Nouvel album pour John 3:16 et nouvelle mutation, cette fois en compagnie du duo Be The Hammer. On avait quitté le projet de Philippe Gerber en 2020 (album Tempux Edax Rerum) sur un son post-noise fortement rehaussé de parties percussives et secondé par le violon de Rasplyn (Carolyn O'Neill). Avec Swarm, l'évolution est une nouvelle fois tangible et forte car elle surprend*. Il ne s'agit pas de rester dans une zone de confort, ni de faire le même album ou de creuser la même veine. Bien sûr, on va retrouver ces ambiances à la fois crépusculaires et dantesques, ces couches de guitares, ces morceaux qui prennent le temps (la litanie "Scavenger" dépasse les dix minutes pour clore l'album) et la place importante accordée à la partie rythmique. Pourtant, l'arrivée de la voix propulse le projet vers autre chose. Les percussions ne sont plus un rythme qui soutient et renforce, mais une partition à part entière qui joue ses propres notes avec le morceau. Et, lorsque les nappes sonores se suffisent, la batterie n'est pas conviée ("Wayward", hypnotique, lent, montée guidée par une mélopée répétitive).
Cette voix est masculine. C'est celle de Raoul Puke, qui récite plus qu'il ne chante. Tonalité très basse, rocailleuse. Elle opte pour le français sur "Derelict" et fait alors songer aux travaux de No One Is Innocent avec l'écrivain Maurice G. Dantec. On pense cependant à la vague de noise slam (Dälek, Moodie Black, Black Sifichi...), sans que la scansion n'y fasse référence : c'est la parcimonie qui a été choisie. Les volutes se déploient alors, prenant parfois une tournure plus électronique ("Retaliation", "Derelict").

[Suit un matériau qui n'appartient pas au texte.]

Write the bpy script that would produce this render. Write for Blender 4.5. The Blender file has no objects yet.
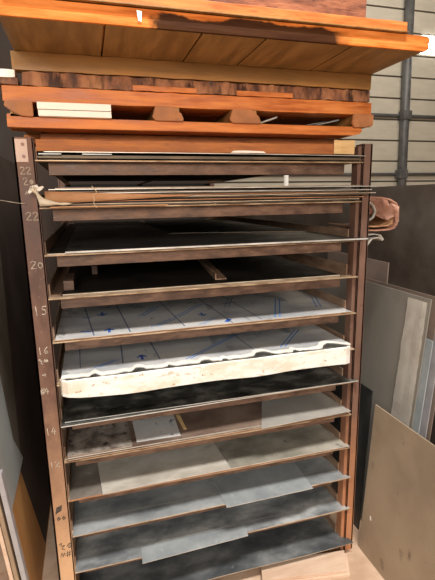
import bpy, bmesh, math, random
from mathutils import Vector, noise
random.seed(7)
C = bpy.context.scene.collection
R = math.radians

# ------------------------------------------------------------------ materials
def mat(name, cols, scale=6.0, stretch=(1,1,1), rough=.6, metal=0.0, bump=0.0, detail=6, pos=None,
        streak=None, rot=0, rvar=.15, ncon=1.0, sheen=.5, band=None):
    """cols: colours of a noise ramp.  streak=(colour, scale, stretch, lo, hi) : a second mask of marks.
    band=(axis, lo, hi, colour, amount): a colour that takes over along an axis (wear)."""
    m = bpy.data.materials.new(name); m.use_nodes = True
    nt = m.node_tree; N = nt.nodes; L = nt.links
    b = N['Principled BSDF']
    b.inputs['Roughness'].default_value = rough; b.inputs['Metallic'].default_value = metal
    b.inputs['Specular IOR Level'].default_value = sheen
    tc = N.new('ShaderNodeTexCoord')
    def nz(sc, st, det=detail, ro=.6):
        mp = N.new('ShaderNodeMapping'); mp.inputs['Scale'].default_value = st; mp.inputs['Rotation'].default_value = (0, rot, 0)
        L.new(tc.outputs['Object'], mp.inputs['Vector'])
        n = N.new('ShaderNodeTexNoise'); n.inputs['Scale'].default_value = sc
        n.inputs['Detail'].default_value = det; n.inputs['Roughness'].default_value = ro
        L.new(mp.outputs[0], n.inputs['Vector']); return n.outputs['Fac']
    f = nz(scale, stretch)
    rp = N.new('ShaderNodeValToRGB'); L.new(f, rp.inputs[0])
    e = rp.color_ramp.elements
    k = len(cols); lo, hi = .5-.13/ncon, .5+.13/ncon
    while len(e) < k: e.new(.5)
    for i, c in enumerate(cols):
        e[i].position = lo+(hi-lo)*i/max(1, k-1); e[i].color = (*c, 1)
    col = rp.outputs[0]
    def mix(fac, a, c):
        x = N.new('ShaderNodeMix'); x.data_type = 'RGBA'
        L.new(fac, x.inputs[0]); L.new(a, x.inputs[6]); x.inputs[7].default_value = (*c, 1)
        return x.outputs[2]
    def rmp(v, a, c, x0=0., x1=1.):
        r = N.new('ShaderNodeMapRange'); r.inputs[1].default_value = a; r.inputs[2].default_value = c
        r.inputs[3].default_value = x0; r.inputs[4].default_value = x1; L.new(v, r.inputs[0]); return r.outputs[0]
    for s in ([streak] if isinstance(streak, tuple) else (streak or [])):
        g = nz(s[1], s[2], 5, .65)
        col = mix(rmp(g, s[3], s[4]), col, s[0])
    for s in ([band] if isinstance(band, tuple) else (band or [])):
        sx = N.new('ShaderNodeSeparateXYZ'); L.new(tc.outputs['Object'], sx.inputs[0])
        ad = N.new('ShaderNodeMath'); ad.operation = 'MULTIPLY_ADD'
        L.new(nz(s[5] if len(s) > 5 else 9, (1,1,1)), ad.inputs[0])
        w = abs(s[2]-s[1]); ad.inputs[1].default_value = w*1.2*(1 if len(s) < 7 else s[6])
        sub = N.new('ShaderNodeMath'); sub.operation = 'SUBTRACT'
        L.new(sx.outputs[s[0]], sub.inputs[0]); sub.inputs[1].default_value = ad.inputs[1].default_value*.5
        L.new(sub.outputs[0], ad.inputs[2])
        col = mix(rmp(ad.outputs[0], s[1], s[2], 0, s[4]), col, s[3])
    L.new(col, b.inputs['Base Color'])
    if rvar:
        L.new(rmp(f, .3, .7, max(.05, rough-rvar), min(1, rough+rvar)), b.inputs['Roughness'])
    if bump:
        bp = N.new('ShaderNodeBump'); bp.inputs['Strength'].default_value = bump; bp.inputs['Distance'].default_value = .004
        L.new(nz(scale*3, stretch), bp.inputs['Height']); L.new(bp.outputs[0], b.inputs['Normal'])
    return m

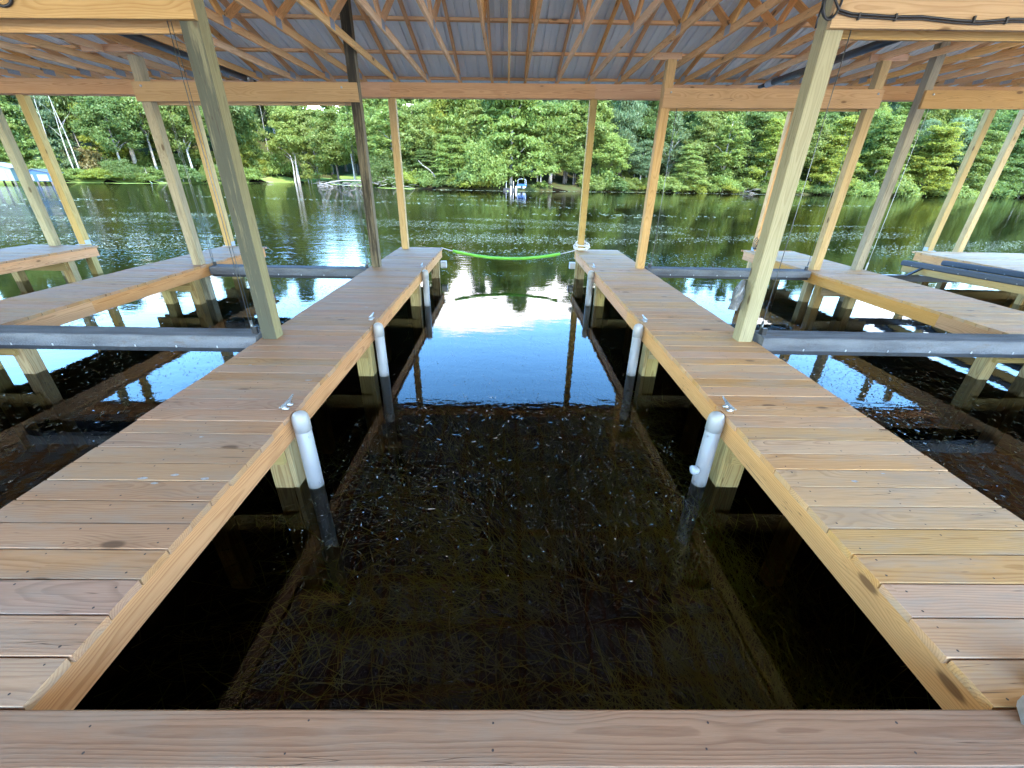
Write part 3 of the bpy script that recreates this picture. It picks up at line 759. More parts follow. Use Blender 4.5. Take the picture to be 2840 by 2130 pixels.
# clear bag hanging on the near right post
b = MB(); n = 12; V = []
for i in range(9):
    t = i / 8
    for k_ in range(n):
        a = 2 * math.pi * k_ / n; rr = (.02 + .045 * math.sin(min(t * 1.25, 1) * math.pi * .75)) * (1 + .25 * math.sin(3 * a + 5 * t))
        V.append((2.40 - .02 + rr * .7 * math.cos(a) - .04 * t, 4.16 + rr * math.sin(a), .62 - .30 * t))
b.add(V, [[i * n + k_, i * n + (k_ + 1) % n, (i + 1) * n + (k_ + 1) % n, (i + 1) * n + k_] for i in range(8) for k_ in range(n)], 0, None, True)
tag(b.build('plastic_bag', M['bag'], None, (2.38, 4.16, .4)), 'crumpled clear plastic bag on the left side of the near right post', 'bag')
# metal bracket in the lower right corner
rz = math.radians(-38)
b = MB(); c0 = Vector((1.76, .60, 0)); ax = Vector((math.cos(rz), math.sin(rz), 0)); ay = Vector((-ax.y, ax.x, 0))
b.box(c0 + Vector((0, 0, .035)), (.30, .085, .055), rz=rz, ch=.012)
o = tag(b.build('metal_bracket', M['galv'], None, (1.76, .6, 0)), 'grey metal bracket with a screw in the lower right corner', 'bracket')
k = MB(); p = c0 - ax * .105 + ay * .012; k.tube([p + Vector((0, 0, .062)), p + Vector((0, 0, .067))], .008, 10); k.build('screw_head', M['screw'], o)
k = MB(); k.box(c0 + ax * .05 - ay * .0435 + Vector((0, 0, .03)), (.16, .006, .04), rz=rz, ch=.001); k.build('slot', M['black'], o)
b = MB(); b.beam((1.80, .79, .045), (2.1, .60, .045), .085, .088); tag(b.build('timber_block', M['post_yellow'], None, (1.95, .7, 0)), 'short yellow timber block behind the grey metal bracket', 'block')

# ------------------------------------------------------------------ trees
def tube_into(mb, p, r, seg=7): mb.tube(p, r, seg, 0, True, True)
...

Sur "Vagrancy", le super groupe crée un titre presque tubesque : les notes de guitare lead (le retour d'un son plus new wave) qui surplombent ou bien se font couler sous le béton liquide des gros riffs, les volutes de chant religieux, la présence d'une basse bondissante amènent à un cadre instinctif et d'un format plus classique qui fait sens au milieu de l'album (j'imagine que ça correspond à la deuxième face d'un format vinyle).
Avec "Streaks", un peu plus tôt, la conjugaison des deux projets est pleinement aboutie puisqu'on y retrouve tous les éléments qui font sens : la voix donc, les nappes synthétiques, les guitares qui bruissent et font corps, les saccades rythmiques tout en grâce et profondeur. Jean-Marc Nicoletti et Philippe Gerber montrent une affinité rare et il est impossible de déterminer qui a composé quoi ou qui joue telle ou telle partie.
Les compositions alternent les effets, ainsi on découvre la courte pépite (à peine plus de deux minutes) intitulée "Womb" : un peu de piano, un sample qui crépite, une nappe hyper travaillée, des percussions, des voix sous effets brouillard dans le lointain. Un travail d'orfèvre qui s'arrête un peu brusquement, bien trop tôt à notre goût.
John 3:16 a été longtemps un projet perçu comme instrumental (alors que des voix s'y sont toujours cachées). Le passage à une vocalisation découverte est un épisode plus que convaincant.
_____
* deux titres du futur album, The Pact, ainsi qu'un split sept titres avec Mark Harris, Procession, tous deux disponibles début mars, posent des éléments annonciateurs de Swarm et de l'année 2023.